◆ **Aim**: Locate the lines that hold the string "from". Copy every such line.

# start of Information provided

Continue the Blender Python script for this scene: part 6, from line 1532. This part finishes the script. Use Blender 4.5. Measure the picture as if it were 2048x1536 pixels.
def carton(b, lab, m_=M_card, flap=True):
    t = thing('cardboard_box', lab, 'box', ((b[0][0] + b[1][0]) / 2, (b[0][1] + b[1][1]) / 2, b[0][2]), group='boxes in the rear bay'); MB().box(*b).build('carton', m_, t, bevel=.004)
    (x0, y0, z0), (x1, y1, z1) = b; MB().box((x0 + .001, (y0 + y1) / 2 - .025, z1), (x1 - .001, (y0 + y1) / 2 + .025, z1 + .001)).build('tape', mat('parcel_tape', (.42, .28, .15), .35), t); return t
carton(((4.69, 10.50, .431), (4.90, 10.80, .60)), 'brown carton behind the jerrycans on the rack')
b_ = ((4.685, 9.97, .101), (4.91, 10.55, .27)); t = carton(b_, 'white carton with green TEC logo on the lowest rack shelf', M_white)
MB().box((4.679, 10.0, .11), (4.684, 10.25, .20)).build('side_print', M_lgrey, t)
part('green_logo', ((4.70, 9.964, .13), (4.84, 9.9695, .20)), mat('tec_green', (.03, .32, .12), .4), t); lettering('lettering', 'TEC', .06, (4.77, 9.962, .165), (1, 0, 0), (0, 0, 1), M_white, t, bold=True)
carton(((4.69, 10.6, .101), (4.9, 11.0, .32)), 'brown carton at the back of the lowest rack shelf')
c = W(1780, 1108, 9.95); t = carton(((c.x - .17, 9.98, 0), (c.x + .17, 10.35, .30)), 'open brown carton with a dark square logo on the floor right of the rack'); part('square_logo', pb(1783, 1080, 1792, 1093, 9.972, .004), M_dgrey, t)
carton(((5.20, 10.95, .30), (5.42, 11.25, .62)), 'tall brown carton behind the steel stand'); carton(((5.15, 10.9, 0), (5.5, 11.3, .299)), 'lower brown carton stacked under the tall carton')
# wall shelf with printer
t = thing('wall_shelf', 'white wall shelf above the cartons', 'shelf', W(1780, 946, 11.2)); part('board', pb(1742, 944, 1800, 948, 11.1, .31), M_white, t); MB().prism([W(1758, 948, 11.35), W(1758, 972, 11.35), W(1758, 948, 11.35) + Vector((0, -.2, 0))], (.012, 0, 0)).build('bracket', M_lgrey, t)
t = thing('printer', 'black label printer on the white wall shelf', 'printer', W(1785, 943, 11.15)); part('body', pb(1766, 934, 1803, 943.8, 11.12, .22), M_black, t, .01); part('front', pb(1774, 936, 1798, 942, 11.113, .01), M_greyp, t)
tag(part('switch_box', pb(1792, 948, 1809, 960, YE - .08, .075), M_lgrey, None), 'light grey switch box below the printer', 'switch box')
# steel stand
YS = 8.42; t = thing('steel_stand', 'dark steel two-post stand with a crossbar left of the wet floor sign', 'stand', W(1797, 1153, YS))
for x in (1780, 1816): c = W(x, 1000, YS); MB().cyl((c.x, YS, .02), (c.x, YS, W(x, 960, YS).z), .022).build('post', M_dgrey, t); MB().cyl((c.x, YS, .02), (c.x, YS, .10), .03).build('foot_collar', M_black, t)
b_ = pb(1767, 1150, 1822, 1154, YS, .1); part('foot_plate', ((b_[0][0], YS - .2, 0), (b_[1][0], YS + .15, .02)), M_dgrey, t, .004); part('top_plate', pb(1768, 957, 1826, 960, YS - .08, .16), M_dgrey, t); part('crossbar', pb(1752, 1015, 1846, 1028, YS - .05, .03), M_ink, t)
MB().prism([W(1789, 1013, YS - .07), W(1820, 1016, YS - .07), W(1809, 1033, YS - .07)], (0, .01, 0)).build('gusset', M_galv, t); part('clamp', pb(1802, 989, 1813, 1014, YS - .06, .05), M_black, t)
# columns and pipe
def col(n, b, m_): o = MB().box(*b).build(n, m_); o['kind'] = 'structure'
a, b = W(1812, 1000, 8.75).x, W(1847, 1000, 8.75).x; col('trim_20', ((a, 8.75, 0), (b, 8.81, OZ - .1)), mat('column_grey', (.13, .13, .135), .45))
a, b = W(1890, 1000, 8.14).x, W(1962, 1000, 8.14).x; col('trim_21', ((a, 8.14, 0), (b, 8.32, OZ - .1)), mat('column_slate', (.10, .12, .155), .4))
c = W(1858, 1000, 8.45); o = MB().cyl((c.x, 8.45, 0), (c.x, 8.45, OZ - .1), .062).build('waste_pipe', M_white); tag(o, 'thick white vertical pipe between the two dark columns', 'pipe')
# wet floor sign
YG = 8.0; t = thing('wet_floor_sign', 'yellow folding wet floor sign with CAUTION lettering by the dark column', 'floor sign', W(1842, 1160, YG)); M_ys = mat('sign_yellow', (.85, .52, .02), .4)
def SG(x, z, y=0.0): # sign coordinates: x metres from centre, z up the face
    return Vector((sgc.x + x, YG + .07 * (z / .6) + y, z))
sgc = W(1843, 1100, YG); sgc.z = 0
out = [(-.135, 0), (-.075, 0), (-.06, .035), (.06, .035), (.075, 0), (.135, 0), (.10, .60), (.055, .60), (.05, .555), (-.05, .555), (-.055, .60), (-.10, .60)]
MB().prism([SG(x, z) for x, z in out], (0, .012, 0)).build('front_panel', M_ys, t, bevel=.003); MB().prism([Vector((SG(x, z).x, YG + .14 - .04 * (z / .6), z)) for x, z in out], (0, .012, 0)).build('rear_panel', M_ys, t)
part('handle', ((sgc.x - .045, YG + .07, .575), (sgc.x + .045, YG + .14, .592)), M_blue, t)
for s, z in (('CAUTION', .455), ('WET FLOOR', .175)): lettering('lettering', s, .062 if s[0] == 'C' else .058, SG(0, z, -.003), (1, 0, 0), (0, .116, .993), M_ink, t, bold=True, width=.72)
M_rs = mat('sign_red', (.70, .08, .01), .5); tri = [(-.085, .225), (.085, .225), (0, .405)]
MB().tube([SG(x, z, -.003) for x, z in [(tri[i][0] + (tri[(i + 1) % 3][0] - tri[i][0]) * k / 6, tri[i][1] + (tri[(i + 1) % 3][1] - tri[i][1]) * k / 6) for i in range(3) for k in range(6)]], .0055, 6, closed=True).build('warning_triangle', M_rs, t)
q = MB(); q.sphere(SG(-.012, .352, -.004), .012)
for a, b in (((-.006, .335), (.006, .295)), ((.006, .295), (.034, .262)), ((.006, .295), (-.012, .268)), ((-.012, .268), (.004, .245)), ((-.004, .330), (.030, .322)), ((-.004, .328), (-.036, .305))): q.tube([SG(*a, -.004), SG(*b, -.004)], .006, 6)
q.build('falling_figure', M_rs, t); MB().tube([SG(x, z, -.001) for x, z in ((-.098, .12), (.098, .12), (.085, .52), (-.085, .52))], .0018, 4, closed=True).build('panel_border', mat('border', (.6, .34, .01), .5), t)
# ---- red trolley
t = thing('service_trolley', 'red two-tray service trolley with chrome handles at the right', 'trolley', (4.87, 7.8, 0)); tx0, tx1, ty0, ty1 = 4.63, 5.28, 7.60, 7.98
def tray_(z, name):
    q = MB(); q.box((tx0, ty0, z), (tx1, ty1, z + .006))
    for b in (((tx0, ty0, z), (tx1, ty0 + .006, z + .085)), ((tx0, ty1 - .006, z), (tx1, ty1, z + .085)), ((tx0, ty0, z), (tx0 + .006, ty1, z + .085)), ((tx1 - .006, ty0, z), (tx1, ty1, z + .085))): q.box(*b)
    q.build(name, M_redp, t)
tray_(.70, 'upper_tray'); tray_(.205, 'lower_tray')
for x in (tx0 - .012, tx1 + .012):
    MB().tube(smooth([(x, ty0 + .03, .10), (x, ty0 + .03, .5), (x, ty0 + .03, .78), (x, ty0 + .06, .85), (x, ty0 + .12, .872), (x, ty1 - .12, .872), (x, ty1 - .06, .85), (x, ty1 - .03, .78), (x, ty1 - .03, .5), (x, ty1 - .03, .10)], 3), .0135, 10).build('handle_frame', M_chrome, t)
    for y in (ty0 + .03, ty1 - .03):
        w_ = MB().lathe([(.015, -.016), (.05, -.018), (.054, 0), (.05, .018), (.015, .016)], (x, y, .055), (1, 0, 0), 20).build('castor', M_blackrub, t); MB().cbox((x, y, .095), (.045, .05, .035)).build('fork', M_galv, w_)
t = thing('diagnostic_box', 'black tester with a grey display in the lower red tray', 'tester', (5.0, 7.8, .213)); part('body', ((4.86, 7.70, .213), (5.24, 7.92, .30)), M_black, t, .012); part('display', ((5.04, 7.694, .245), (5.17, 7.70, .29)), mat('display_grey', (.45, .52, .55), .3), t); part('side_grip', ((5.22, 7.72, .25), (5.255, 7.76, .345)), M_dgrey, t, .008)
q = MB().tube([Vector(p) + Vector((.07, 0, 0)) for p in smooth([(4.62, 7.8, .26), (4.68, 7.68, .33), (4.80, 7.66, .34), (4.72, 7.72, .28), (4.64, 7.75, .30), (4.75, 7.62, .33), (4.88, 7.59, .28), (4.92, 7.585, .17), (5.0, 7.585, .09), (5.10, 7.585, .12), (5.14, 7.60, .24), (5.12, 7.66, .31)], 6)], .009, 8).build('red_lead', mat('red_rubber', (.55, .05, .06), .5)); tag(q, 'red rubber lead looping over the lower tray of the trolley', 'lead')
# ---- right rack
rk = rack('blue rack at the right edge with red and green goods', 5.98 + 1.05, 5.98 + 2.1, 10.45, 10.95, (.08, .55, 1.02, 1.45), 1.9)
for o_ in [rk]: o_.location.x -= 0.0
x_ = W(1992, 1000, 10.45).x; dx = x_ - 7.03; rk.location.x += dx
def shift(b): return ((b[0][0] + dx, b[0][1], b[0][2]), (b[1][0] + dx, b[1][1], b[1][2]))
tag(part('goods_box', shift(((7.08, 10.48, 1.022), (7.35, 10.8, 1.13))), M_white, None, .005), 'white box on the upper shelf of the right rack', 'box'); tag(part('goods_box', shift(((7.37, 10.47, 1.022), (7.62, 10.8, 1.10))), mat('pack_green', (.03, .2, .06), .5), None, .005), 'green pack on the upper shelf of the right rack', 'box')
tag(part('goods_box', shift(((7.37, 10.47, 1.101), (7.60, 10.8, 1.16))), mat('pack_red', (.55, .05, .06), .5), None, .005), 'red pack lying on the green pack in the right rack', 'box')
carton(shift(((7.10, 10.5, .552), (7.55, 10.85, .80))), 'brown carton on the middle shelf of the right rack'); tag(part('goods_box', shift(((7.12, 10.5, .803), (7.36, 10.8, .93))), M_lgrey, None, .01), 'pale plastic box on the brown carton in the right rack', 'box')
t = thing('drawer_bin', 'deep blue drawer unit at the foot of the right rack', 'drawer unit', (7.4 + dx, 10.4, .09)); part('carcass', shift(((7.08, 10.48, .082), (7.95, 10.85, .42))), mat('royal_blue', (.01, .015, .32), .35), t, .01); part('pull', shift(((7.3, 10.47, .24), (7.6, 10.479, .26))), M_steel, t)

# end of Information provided

◆ **Exercise solution**:
Continue the Blender Python script for this scene: part 6, from line 1532. This part finishes the script. Use Blender 4.5. Measure the picture as if it were 2048x1536 pixels.
def SG(x, z, y=0.0): # sign coordinates: x metres from centre, z up the face